For a long time, you wouldn't even have noticed me. I didn't really express myself on a visual level. It took a while for me develop who I am today and how I portray myself to the world. It only happened after I left university, and more significantly, when I cut my Afro and I suddenly had short hair; it changed everything for me. That was actually such a defining moment and one that really started my relationship with hair. I suddenly felt like my true self.

What was it about cutting your hair that made you feel this way? 

I think that it takes a lot of confidence to be completely who you are. It's easy to underestimate what it takes to be your true self. And unfortunately it’s something that most of us take a long time to learn. One thing I can say though is that people are finding their individuality and sense of self a lot quicker these days ... Maybe because there is a greater sense of belonging?

How do you think creativity in Africa has evolved?  

Creativity is blossoming like never before in Africa. And platforms like social media are helping it along, especially for the younger generations – Millennials and Gen Z. Suddenly people are seeing proper representation, and it helps shed some of the fear or uncertainty of being who you truly are or how you want to present yourself. We’re learning that we don’t have to look across the ocean at places like USA to tell us what to wear and how to look. Suddenly we can stand back and say wait, we don't need anyone else defining us.

How do you think that’s shaping the next generation of creatives?  

The next generation of creatives is going to change the narrative of society. They're discovering things most of us never had the chance to learn. But one of the most important things they’re learning is deep-rooted self-love. It’s such a valuable and powerful lesson to learn.

What have you learned through your own creativity?  

I learned that generally, we don’t celebrate ourselves nearly enough. We have this culture of waiting for others to celebrate or recognise us.

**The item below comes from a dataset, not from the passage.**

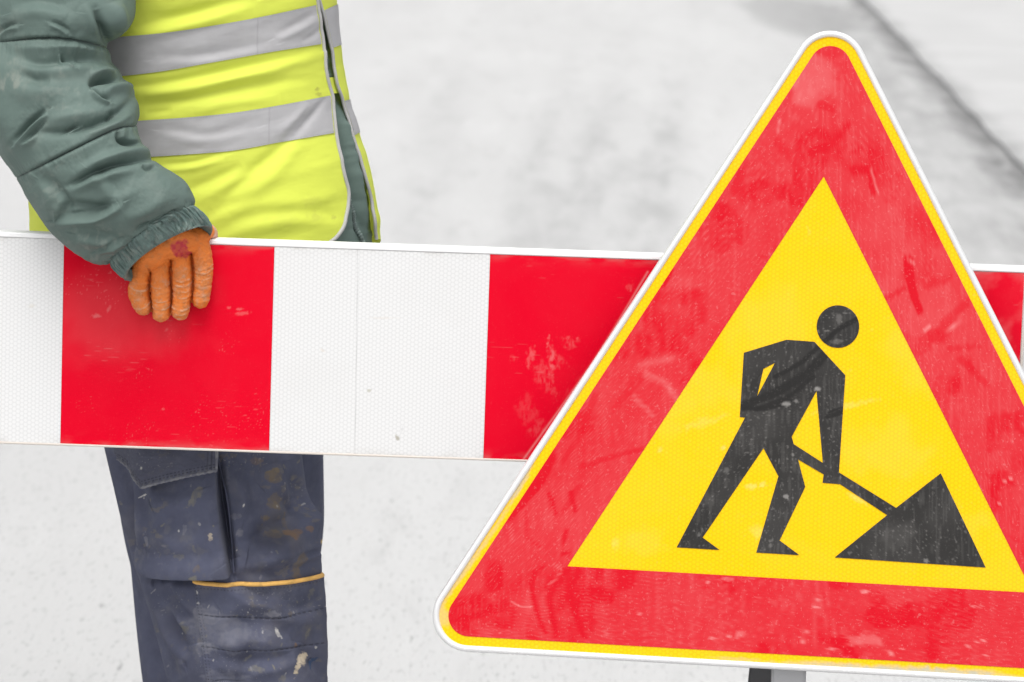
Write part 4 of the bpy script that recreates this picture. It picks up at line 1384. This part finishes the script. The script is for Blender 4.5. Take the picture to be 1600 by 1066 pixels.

We shouldn’t wait for those moments. We should just celebrate ourselves because we are worth celebrating.

What shapes your personal style?  

It’s difficult to describe it because there are so many things that inspire and shape me. Some days I’m simple with a twist; other days I’m a burst of colour. There are days I’m a mix of African eclecticism, and others when I’m quite ‘out there’.

You're known first and foremost for your hair. What does hair mean to you?  

Hair is a powerful thing. Especially in our country, where many people still can’t fully embrace or express themselves through their hair. Hair is fun and it can be interesting. But it’s also political and powerful. It can be a tool for social commentary and for making a statement. What I want most of all is for kids to be inspired by what they see.

Do you think your relationship with hair has a particular future?  

What’s really important for me is that the narrative of hair changes. So I would love to start an academy or production company that will help change the way people look at hair. I want to train people to take hair styling to the next level and push creative boundaries.


Favourite accessory? 
Can I say my hair? Because it’s definitely my hair!

All-time favourite style icon?
Without a doubt, Erykah Badu.

Bucket list destination? 
I can’t pick only one: Ghana, New York City and Amsterdam.

A wild party or a quiet night in? 
I’ve had my wild days, so I’d have to say a quiet night in.